For its part, Apple now seems to be taking a different approach. In September it announced the latest version of its Apple TV set-top box, with an operating system that allows developers to create TV apps in the same way they might create an iPhone app.
But while Apple may have created a superior experience, the new user interface is itself a reflection of how diffuse viewing habits have become. Apps for Netflix, Hulu and HBO Now sit next to iTunes on Apple TV.
Moreover, unlike the iTunes library, which once made it all but necessary to own an iPod, few streaming services are tied to specific hardware. In an app-based world, consumers can watch online video content on any smartphone or tablet. The vast majority of services can also be viewed on any device designed to bring content to the TV screen.
That has caused fragmentation in hardware as well. Google’s $35 Chromecast had the highest market share globally among digital-media- streaming devices in the third quarter of 2015 at 35% of shipments, according to a November report by Strategy Analytics.

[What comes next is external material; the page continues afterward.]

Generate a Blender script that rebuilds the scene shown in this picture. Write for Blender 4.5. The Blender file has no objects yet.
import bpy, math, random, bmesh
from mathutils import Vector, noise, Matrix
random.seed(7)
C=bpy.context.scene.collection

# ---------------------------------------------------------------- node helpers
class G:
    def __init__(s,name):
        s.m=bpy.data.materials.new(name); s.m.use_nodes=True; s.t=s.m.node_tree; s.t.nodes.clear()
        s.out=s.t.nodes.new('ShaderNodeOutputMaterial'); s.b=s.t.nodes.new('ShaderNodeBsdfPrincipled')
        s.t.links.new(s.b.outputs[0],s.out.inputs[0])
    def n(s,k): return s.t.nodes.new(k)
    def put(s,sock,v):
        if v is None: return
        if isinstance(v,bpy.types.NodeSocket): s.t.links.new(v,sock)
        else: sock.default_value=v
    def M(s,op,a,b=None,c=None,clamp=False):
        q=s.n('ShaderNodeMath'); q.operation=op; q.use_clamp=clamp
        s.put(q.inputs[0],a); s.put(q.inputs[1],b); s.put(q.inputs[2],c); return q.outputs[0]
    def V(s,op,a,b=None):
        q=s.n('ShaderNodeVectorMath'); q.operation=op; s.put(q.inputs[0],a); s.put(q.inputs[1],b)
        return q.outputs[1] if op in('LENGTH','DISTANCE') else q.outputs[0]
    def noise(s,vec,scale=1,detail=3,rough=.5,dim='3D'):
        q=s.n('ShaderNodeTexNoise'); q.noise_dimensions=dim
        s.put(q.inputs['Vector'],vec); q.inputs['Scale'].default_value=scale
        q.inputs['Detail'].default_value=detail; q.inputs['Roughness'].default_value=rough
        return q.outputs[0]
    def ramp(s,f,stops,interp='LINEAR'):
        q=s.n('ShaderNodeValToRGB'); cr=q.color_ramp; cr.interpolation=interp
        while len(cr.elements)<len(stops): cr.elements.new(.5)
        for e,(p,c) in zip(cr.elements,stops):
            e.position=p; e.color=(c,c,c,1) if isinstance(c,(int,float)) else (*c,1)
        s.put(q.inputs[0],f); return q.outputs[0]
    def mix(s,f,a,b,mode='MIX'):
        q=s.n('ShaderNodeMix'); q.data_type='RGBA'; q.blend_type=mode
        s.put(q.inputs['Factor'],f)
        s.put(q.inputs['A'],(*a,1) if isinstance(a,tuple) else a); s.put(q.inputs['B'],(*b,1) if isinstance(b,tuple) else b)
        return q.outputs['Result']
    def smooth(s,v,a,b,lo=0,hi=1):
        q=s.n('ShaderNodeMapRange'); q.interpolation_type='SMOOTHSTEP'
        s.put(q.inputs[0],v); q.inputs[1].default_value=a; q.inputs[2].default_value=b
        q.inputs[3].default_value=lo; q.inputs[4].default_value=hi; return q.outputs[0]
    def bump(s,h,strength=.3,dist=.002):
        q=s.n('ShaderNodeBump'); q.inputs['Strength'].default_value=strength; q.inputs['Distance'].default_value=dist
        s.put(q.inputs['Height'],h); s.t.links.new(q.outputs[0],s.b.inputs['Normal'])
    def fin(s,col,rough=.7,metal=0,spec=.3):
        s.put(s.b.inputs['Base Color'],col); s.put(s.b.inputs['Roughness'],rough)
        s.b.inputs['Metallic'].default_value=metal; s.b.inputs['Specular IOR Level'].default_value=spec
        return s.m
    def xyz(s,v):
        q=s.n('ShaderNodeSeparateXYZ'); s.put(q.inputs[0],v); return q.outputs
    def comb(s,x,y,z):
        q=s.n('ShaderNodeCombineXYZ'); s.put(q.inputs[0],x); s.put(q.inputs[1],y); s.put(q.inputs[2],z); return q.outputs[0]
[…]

Granted, that doesn’t reflect the performance of the new Apple TV, which went on sale in October. If the $150 box takes off, it could eventually help Apple aggregate streaming services, perhaps with bundled pricing. But others are angling for the same role. And it is hard to see how any tech company will be able to wring significantly more value out of the TV ecosystem without live sports.
In the living room, Apple and other tech players may have to settle for a seat on a crowded couch.